### Raw data
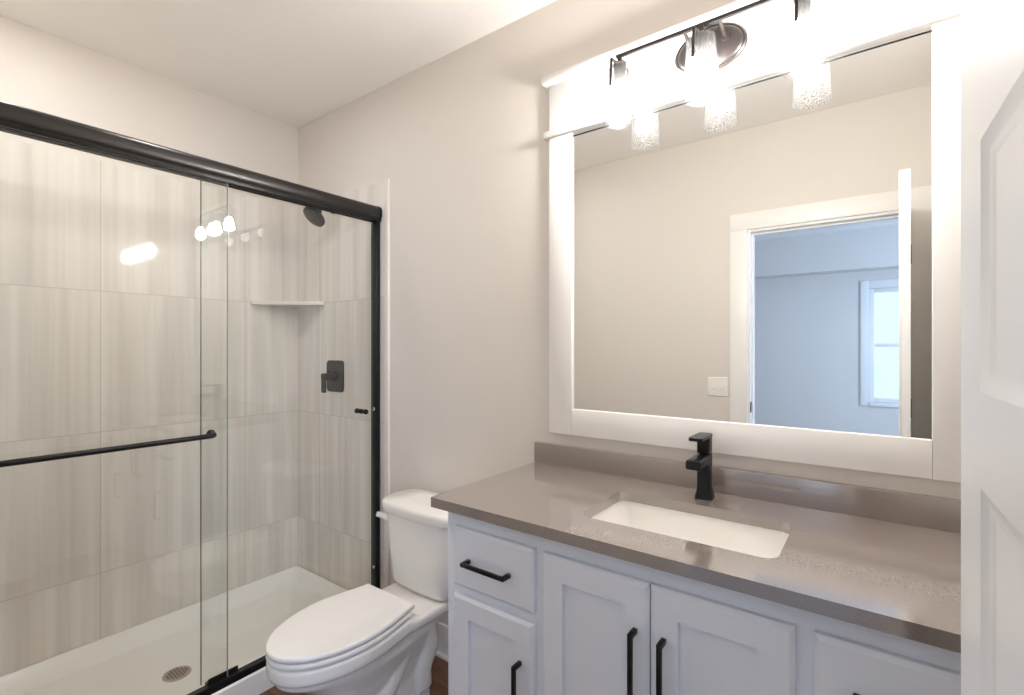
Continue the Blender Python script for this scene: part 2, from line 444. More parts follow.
# open door leaf: hinge at (2.963,-1.66); swings into the room
DW, DT, DH = 0.735, 0.037, 2.135
def door():
    bm = bmesh.new()
    box(bm, 0, DW, 0.0065, DT - 0.0065, 0.012, DH)               # core; x along leaf, y thickness
    cols = ((0.098, 0.098 + 0.215), (DW - 0.098 - 0.215, DW - 0.098))
    rows = ((0.22, 0.86), (0.98, 1.295), (1.380, 1.603), (1.690, 1.96))
    xs = [0, cols[0][0], cols[0][1], cols[1][0], cols[1][1], DW]
    for s in (0, 1):
        y0, y1 = (0, 0.008) if s == 0 else (DT - 0.008, DT)
        for a, b in ((xs[0], xs[1]), (xs[2], xs[3]), (xs[4], xs[5])):
            box(bm, a, b, y0, y1, 0.012, DH)
        for a, b in ((xs[1], xs[2]), (xs[3], xs[4])):
            z = 0.012
            for r in rows + ((DH, DH),):
                if r[0] > z: box(bm, a, b, y0, y1, z, r[0])
                z = r[1]
            for r in rows:                                        # ogee slope and raised field
                o, i = (0.0 if s == 0 else DT), (0.0075 if s == 0 else DT - 0.0075)
                def R(d, y): return [Vector((a + d, y, r[0] + d)), Vector((b - d, y, r[0] + d)), Vector((b - d, y, r[1] - d)), Vector((a + d, y, r[1] - d))]
                m_ = o + (i - o) * 0.55
                loft(bm, [R(0, o), R(0.009, m_), R(0.014, m_), R(0.024, i), R(0.028, i)], False, True)
    return bm
HX, HY = 2.967, -1.662
ang = math.radians(88.3)
bm = door()
# local x along leaf from hinge, local y=0 is the face on the camera side when open
mat = Matrix.Translation((HX, HY, 0)) @ Matrix.Rotation(ang + math.radians(3.4), 4, 'Z') @ Matrix.Translation((0, 0, 0))
bmesh.ops.transform(bm, matrix=mat, verts=bm.verts)
dl = obj('door_1', bm, M['door'], origin=(HX, HY, 0)); tag(dl, 'white moulded panel door standing open at the right edge', 'door', None, 'structure')
for z in (0.30, 1.105, 1.90):
    t = bmesh.new(); lathe(t, [(0.007, -0.05), (0.007, 0.05)], (HX + 0.006, HY + 0.004, z), 14, 'z', True, True)
    box(t, HX - 0.03, HX + 0.002, HY - 0.0045, HY - 0.0005, z - 0.05, z + 0.05)
    obj('hinge', t, M['black'], dl, label='black door hinge')

# ------------------------------------------------------------------ shower pan
pan = thing('shower_pan', (0.41, -0.765, 0), 'low white shower base with drain behind the sliding glass doors', 'shower base')
bm = bmesh.new()
X0, X1, Y0, Y1 = 0.011, 0.812, YS + 0.011, -0.011
ZR = 0.097
rs = [ringz(rrect(X0, X1, Y0, Y1, 0.012), 0.0), ringz(rrect(X0, X1, Y0, Y1, 0.012), ZR - 0.006), ringz(rrect(X0 + 0.004, X1 - 0.006, Y0 + 0.004, Y1 - 0.004, 0.012), ZR),
      ringz(rrect(X0 + 0.012, X1 - 0.108, Y0 + 0.012, Y1 - 0.012, 0.03), ZR), ringz(rrect(X0 + 0.017, X1 - 0.113, Y0 + 0.017, Y1 - 0.017, 0.03), ZR - 0.006),
      ringz(rrect(X0 + 0.075, X1 - 0.135, Y0 + 0.06, Y1 - 0.06, 0.04), 0.045), ringz(rrect(X0 + 0.095, X1 - 0.15, Y0 + 0.08, Y1 - 0.08, 0.05), 0.036),
      ringz(rrect(X0 + 0.25, X1 - 0.30, -0.92, -0.68, 0.04), 0.027)]
loft(bm, rs, True, True)
obj('base', bm, M['acrylic'], pan, angle=18)
DRX, DRY = 0.445, -0.80
bm = bmesh.new(); lathe(bm, [(0.052, 0.0), (0.052, 0.004), (0.044, 0.0055), (0.0, 0.0055)], (DRX, DRY, 0.026), 36, 'z', True, False)
dr = obj('drain_grate', bm, M['drain'], pan, label='round metal drain grate')
bm = bmesh.new()
for i in range(-3, 4):
    for j in range(-3, 4):
        if i * i + j * j <= 10:
            box(bm, DRX + i * 0.0115 - 0.0042, DRX + i * 0.0115 + 0.0042, DRY + j * 0.0115 - 0.0042, DRY + j * 0.0115 + 0.0042, 0.0315, 0.0321)
obj('drain_slots', bm, M['hole'], dr)

# ------------------------------------------------------------------ shower enclosure
enc = thing('shower_enclosure', (0.765, -0.765, ZR), 'black framed sliding glass shower doors with a rounded top rail', 'shower door')
YA, YB = YS + 0.012, -0.012
XC = 0.777
def yring(pts, y): return [Vector((p[0], y, p[1])) for p in pts]
def header_prof(s=1.0):
    pts = []
    for k in range(28):
        a = 2 * PI * k / 28
        ca_, sa_ = math.cos(a), math.sin(a)
        e = 0.75
        pts.append((XC + s * 0.036 * math.copysign(abs(ca_) ** e, ca_), 2.104 + s * 0.036 * math.copysign(abs(sa_) ** e, sa_)))
    return pts
bm = bmesh.new(); loft(bm, [yring(header_prof(), YA), yring(header_prof(), YB - 0.012)])
hd = obj('header_rail', bm, M['bronze'], enc)
bm = bmesh.new(); loft(bm, [yring(header_prof(1.04), YB - 0.016), yring(header_prof(1.06), YB - 0.008), yring(header_prof(1.02), YB), ])
obj('rail_end_cap', bm, M['black'], hd)
obj('rail_channel', boxes((XC - 0.030, XC - 0.024, YA, YB, 2.062, 2.085, 0.001), (XC - 0.003, XC + 0.003, YA, YB, 2.064, 2.085, 0.001), (XC + 0.024, XC + 0.030, YA, YB, 2.062, 2.085, 0.001)), M['black'], hd)
for (y0, y1) in ((YB - 0.024, YB), (YA, YA + 0.024)):
    j = obj('wall_jamb', boxes((XC - 0.014, XC + 0.020, y0, y1, ZR + 0.001, 2.085, 0.003)), M['black'], enc)
    if y0 > -0.5:
        for z in (1.105, 0.30):
            t = bmesh.new(); lathe(t, [(0.009, 0.0), (0.009, 0.004), (0.005, 0.007)], (XC + 0.004, y0 + 0.0005, z), 14, 'y', True, True)
            obj('screw', t, M['chrome'], j, label='small chrome screw head')
obj('bottom_track', boxes((XC - 0.030, XC + 0.030, YA + 0.03, YB - 0.03, ZR + 0.0005, ZR + 0.012, 0.002), (XC + 0.022, XC + 0.030, YA + 0.03, YB - 0.03, ZR + 0.006, ZR + 0.030, 0.002)), M['black'], enc)
obj('door_guide', boxes((XC - 0.028, XC + 0.018, -0.81, -0.70, ZR + 0.012, ZR + 0.026, 0.003), (XC - 0.003, XC + 0.003, -0.81, -0.70, ZR + 0.016, ZR + 0.045, 0.001)), M['black'], enc)
XO, XI = XC + 0.014, XC - 0.016
def panel(x, y0, y1, z0, z1, rot, em='edge'):
    bm = bx(x - 0.004, x + 0.004, y0, y1, z0, z1)
    c = Vector((x, (y0 + y1) / 2, (z0 + z1) / 2))
    mt = Matrix.Translation(c) @ Matrix.Rotation(math.radians(rot), 4, 'Z') @ Matrix.Translation(-c)
    bmesh.ops.transform(bm, matrix=mt, verts=bm.verts)
    p = obj('glass_panel', bm, M['glass'], enc)
    e = bmesh.new()
    for y in (y0, y1): box(e, x - 0.0042, x + 0.0042, y - 0.0008, y + 0.0008, z0, z1)
    bmesh.ops.transform(e, matrix=mt, verts=e.verts)
    obj('glass_edge', e, M[em], p, label='green polished glass edge')
    return p
po = panel(XO, YA + 0.035, -0.745, ZR + 0.028, 2.065, 0.0, 'edge2')
pi_ = panel(XI, -0.828, YB - 0.025, ZR + 0.028, 2.065, 0.0)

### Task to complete
Leave out the pictures and restate, word for word, the lines from the top of the data through the line containing "obj('hinge', t, M['black'], dl, label='black", both included.

### Response for this exercise
Continue the Blender Python script for this scene: part 2, from line 444. More parts follow.
# open door leaf: hinge at (2.963,-1.66); swings into the room
DW, DT, DH = 0.735, 0.037, 2.135
def door():
    bm = bmesh.new()
    box(bm, 0, DW, 0.0065, DT - 0.0065, 0.012, DH)               # core; x along leaf, y thickness
    cols = ((0.098, 0.098 + 0.215), (DW - 0.098 - 0.215, DW - 0.098))
    rows = ((0.22, 0.86), (0.98, 1.295), (1.380, 1.603), (1.690, 1.96))
    xs = [0, cols[0][0], cols[0][1], cols[1][0], cols[1][1], DW]
    for s in (0, 1):
        y0, y1 = (0, 0.008) if s == 0 else (DT - 0.008, DT)
        for a, b in ((xs[0], xs[1]), (xs[2], xs[3]), (xs[4], xs[5])):
            box(bm, a, b, y0, y1, 0.012, DH)
        for a, b in ((xs[1], xs[2]), (xs[3], xs[4])):
            z = 0.012
            for r in rows + ((DH, DH),):
                if r[0] > z: box(bm, a, b, y0, y1, z, r[0])
                z = r[1]
            for r in rows:                                        # ogee slope and raised field
                o, i = (0.0 if s == 0 else DT), (0.0075 if s == 0 else DT - 0.0075)
                def R(d, y): return [Vector((a + d, y, r[0] + d)), Vector((b - d, y, r[0] + d)), Vector((b - d, y, r[1] - d)), Vector((a + d, y, r[1] - d))]
                m_ = o + (i - o) * 0.55
                loft(bm, [R(0, o), R(0.009, m_), R(0.014, m_), R(0.024, i), R(0.028, i)], False, True)
    return bm
HX, HY = 2.967, -1.662
ang = math.radians(88.3)
bm = door()
# local x along leaf from hinge, local y=0 is the face on the camera side when open
mat = Matrix.Translation((HX, HY, 0)) @ Matrix.Rotation(ang + math.radians(3.4), 4, 'Z') @ Matrix.Translation((0, 0, 0))
bmesh.ops.transform(bm, matrix=mat, verts=bm.verts)
dl = obj('door_1', bm, M['door'], origin=(HX, HY, 0)); tag(dl, 'white moulded panel door standing open at the right edge', 'door', None, 'structure')
for z in (0.30, 1.105, 1.90):
    t = bmesh.new(); lathe(t, [(0.007, -0.05), (0.007, 0.05)], (HX + 0.006, HY + 0.004, z), 14, 'z', True, True)
    box(t, HX - 0.03, HX + 0.002, HY - 0.0045, HY - 0.0005, z - 0.05, z + 0.05)
    obj('hinge', t, M['black'], dl, label='black door hinge')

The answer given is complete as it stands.